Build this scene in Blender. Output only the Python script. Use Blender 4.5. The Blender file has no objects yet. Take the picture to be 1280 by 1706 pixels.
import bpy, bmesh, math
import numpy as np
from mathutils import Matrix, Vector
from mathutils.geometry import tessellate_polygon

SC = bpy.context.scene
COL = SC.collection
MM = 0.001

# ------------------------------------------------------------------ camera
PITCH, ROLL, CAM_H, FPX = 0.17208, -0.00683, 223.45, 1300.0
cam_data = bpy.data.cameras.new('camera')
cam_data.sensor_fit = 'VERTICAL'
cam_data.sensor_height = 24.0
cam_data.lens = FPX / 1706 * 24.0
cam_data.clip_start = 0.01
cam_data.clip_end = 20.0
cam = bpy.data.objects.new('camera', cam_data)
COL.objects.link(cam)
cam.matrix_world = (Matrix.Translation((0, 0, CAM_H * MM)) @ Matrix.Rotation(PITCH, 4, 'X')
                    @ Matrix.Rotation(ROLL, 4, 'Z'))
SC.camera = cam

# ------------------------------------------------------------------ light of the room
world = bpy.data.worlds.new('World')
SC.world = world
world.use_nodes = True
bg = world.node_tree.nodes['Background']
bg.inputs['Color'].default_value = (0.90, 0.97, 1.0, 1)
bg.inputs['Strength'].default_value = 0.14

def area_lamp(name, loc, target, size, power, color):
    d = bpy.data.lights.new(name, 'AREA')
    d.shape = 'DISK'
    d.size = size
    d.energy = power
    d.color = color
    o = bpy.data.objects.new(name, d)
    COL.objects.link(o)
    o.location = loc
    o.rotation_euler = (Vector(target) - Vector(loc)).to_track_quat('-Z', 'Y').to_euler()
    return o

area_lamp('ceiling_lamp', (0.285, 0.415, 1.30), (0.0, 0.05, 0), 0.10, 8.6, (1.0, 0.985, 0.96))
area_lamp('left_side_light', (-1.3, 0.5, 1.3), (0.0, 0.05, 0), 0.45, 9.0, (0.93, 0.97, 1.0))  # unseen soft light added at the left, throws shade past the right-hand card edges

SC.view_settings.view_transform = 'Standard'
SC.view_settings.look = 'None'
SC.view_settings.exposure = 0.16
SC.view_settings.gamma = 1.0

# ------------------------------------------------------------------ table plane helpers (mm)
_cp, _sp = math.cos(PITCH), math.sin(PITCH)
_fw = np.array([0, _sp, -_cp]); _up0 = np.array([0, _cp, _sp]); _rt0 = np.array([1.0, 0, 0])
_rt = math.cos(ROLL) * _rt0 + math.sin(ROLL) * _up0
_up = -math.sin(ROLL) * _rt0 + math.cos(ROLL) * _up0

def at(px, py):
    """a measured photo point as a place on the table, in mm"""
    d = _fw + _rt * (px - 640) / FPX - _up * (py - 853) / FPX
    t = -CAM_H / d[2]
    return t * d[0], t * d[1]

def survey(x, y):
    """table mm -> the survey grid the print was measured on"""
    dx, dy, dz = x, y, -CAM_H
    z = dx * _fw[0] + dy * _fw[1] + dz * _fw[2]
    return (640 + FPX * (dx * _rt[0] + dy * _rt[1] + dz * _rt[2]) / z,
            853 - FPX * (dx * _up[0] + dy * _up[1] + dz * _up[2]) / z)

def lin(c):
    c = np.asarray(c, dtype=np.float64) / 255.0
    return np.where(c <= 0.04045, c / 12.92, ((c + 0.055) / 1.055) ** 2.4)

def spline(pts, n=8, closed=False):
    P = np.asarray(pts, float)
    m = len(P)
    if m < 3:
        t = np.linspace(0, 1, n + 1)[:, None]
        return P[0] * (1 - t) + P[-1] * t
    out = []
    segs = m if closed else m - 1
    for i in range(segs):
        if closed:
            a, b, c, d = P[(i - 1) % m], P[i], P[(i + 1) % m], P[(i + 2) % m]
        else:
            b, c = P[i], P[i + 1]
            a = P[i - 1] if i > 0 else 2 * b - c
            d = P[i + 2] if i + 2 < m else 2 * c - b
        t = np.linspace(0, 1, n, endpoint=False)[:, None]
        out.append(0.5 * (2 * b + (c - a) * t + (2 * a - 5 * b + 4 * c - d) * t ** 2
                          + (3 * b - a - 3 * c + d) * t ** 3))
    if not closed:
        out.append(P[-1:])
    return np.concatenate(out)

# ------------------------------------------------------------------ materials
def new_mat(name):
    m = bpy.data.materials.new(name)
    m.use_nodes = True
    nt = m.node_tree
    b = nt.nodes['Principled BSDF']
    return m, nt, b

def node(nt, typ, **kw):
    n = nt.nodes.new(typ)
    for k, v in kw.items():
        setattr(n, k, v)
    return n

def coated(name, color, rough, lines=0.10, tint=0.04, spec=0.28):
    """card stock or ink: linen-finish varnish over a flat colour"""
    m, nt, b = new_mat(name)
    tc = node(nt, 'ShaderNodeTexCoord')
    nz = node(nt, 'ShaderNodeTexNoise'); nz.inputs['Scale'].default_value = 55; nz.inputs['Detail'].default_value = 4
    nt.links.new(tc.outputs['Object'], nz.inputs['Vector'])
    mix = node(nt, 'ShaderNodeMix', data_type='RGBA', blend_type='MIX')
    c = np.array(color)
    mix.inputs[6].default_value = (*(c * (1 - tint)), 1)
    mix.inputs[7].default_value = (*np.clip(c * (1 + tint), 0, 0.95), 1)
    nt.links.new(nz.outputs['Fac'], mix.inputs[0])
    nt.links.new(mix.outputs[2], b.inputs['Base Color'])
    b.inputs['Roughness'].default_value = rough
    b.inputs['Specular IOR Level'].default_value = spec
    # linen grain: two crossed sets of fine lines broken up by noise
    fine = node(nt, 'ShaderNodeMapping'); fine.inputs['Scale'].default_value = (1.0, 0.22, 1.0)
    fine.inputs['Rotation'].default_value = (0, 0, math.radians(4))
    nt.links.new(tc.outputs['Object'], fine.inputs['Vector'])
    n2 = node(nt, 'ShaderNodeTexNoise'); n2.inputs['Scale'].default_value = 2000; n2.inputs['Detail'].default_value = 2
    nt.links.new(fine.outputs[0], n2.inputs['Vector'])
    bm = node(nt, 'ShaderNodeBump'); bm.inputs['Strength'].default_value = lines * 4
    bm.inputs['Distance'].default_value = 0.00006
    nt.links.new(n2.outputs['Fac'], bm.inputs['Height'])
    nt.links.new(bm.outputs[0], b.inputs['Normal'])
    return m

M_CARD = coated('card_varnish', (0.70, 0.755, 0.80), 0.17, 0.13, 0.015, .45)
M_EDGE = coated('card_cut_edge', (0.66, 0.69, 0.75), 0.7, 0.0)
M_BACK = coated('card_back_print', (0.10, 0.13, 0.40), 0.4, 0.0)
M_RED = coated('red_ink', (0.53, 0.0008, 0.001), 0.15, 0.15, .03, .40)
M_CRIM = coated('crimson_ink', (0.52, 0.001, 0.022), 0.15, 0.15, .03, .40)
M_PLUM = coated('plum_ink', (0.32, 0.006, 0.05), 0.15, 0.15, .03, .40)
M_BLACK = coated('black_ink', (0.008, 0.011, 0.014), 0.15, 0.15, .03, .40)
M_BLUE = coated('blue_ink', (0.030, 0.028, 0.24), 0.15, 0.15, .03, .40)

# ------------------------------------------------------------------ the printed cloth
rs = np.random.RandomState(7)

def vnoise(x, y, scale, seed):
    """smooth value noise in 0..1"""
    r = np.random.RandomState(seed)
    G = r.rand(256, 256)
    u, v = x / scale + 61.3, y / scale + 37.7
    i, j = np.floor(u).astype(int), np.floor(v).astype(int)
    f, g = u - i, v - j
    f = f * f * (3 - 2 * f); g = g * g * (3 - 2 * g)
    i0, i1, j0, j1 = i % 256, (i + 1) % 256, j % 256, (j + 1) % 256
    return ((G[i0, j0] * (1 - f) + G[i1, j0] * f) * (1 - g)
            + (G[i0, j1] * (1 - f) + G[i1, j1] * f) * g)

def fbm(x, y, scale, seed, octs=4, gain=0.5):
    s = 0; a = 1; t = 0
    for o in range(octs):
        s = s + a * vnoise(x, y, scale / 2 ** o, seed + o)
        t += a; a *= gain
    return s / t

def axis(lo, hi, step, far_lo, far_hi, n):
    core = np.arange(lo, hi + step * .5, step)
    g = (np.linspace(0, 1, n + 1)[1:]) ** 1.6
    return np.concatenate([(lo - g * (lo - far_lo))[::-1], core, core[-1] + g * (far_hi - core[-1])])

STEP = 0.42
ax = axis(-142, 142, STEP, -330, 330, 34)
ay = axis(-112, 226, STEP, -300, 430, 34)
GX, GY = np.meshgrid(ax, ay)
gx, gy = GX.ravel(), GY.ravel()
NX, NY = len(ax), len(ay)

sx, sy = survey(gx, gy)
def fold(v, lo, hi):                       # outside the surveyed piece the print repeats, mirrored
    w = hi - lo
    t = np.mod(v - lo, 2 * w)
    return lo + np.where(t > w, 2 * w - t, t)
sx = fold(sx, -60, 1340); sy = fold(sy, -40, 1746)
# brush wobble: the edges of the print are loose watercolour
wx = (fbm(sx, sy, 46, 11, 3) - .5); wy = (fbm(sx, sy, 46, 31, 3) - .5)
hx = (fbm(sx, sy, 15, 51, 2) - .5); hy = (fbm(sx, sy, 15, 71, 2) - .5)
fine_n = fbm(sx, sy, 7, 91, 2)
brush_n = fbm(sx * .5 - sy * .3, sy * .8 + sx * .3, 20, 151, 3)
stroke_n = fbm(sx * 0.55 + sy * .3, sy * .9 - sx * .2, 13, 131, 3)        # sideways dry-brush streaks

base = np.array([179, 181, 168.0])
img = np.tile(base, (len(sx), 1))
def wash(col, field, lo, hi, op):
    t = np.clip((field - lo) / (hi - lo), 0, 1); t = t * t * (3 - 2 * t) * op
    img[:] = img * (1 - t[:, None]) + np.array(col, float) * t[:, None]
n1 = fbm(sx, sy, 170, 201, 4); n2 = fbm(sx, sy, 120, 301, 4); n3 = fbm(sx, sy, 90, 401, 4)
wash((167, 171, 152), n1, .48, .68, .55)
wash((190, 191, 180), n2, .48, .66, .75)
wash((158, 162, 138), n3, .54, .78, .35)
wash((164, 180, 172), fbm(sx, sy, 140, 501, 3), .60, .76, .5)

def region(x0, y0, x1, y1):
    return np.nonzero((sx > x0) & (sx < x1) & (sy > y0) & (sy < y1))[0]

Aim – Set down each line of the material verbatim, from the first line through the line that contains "math.cos(ROLL) * _up0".

Task answer –
Build this scene in Blender. Output only the Python script. Use Blender 4.5. The Blender file has no objects yet. Take the picture to be 1280 by 1706 pixels.
import bpy, bmesh, math
import numpy as np
from mathutils import Matrix, Vector
from mathutils.geometry import tessellate_polygon

SC = bpy.context.scene
COL = SC.collection
MM = 0.001

# ------------------------------------------------------------------ camera
PITCH, ROLL, CAM_H, FPX = 0.17208, -0.00683, 223.45, 1300.0
cam_data = bpy.data.cameras.new('camera')
cam_data.sensor_fit = 'VERTICAL'
cam_data.sensor_height = 24.0
cam_data.lens = FPX / 1706 * 24.0
cam_data.clip_start = 0.01
cam_data.clip_end = 20.0
cam = bpy.data.objects.new('camera', cam_data)
COL.objects.link(cam)
cam.matrix_world = (Matrix.Translation((0, 0, CAM_H * MM)) @ Matrix.Rotation(PITCH, 4, 'X')
                    @ Matrix.Rotation(ROLL, 4, 'Z'))
SC.camera = cam

# ------------------------------------------------------------------ light of the room
world = bpy.data.worlds.new('World')
SC.world = world
world.use_nodes = True
bg = world.node_tree.nodes['Background']
bg.inputs['Color'].default_value = (0.90, 0.97, 1.0, 1)
bg.inputs['Strength'].default_value = 0.14

def area_lamp(name, loc, target, size, power, color):
    d = bpy.data.lights.new(name, 'AREA')
    d.shape = 'DISK'
    d.size = size
    d.energy = power
    d.color = color
    o = bpy.data.objects.new(name, d)
    COL.objects.link(o)
    o.location = loc
    o.rotation_euler = (Vector(target) - Vector(loc)).to_track_quat('-Z', 'Y').to_euler()
    return o

area_lamp('ceiling_lamp', (0.285, 0.415, 1.30), (0.0, 0.05, 0), 0.10, 8.6, (1.0, 0.985, 0.96))
area_lamp('left_side_light', (-1.3, 0.5, 1.3), (0.0, 0.05, 0), 0.45, 9.0, (0.93, 0.97, 1.0))  # unseen soft light added at the left, throws shade past the right-hand card edges

SC.view_settings.view_transform = 'Standard'
SC.view_settings.look = 'None'
SC.view_settings.exposure = 0.16
SC.view_settings.gamma = 1.0

# ------------------------------------------------------------------ table plane helpers (mm)
_cp, _sp = math.cos(PITCH), math.sin(PITCH)
_fw = np.array([0, _sp, -_cp]); _up0 = np.array([0, _cp, _sp]); _rt0 = np.array([1.0, 0, 0])
_rt = math.cos(ROLL) * _rt0 + math.sin(ROLL) * _up0
_up = -math.sin(ROLL) * _rt0 + math.cos(ROLL) * _up0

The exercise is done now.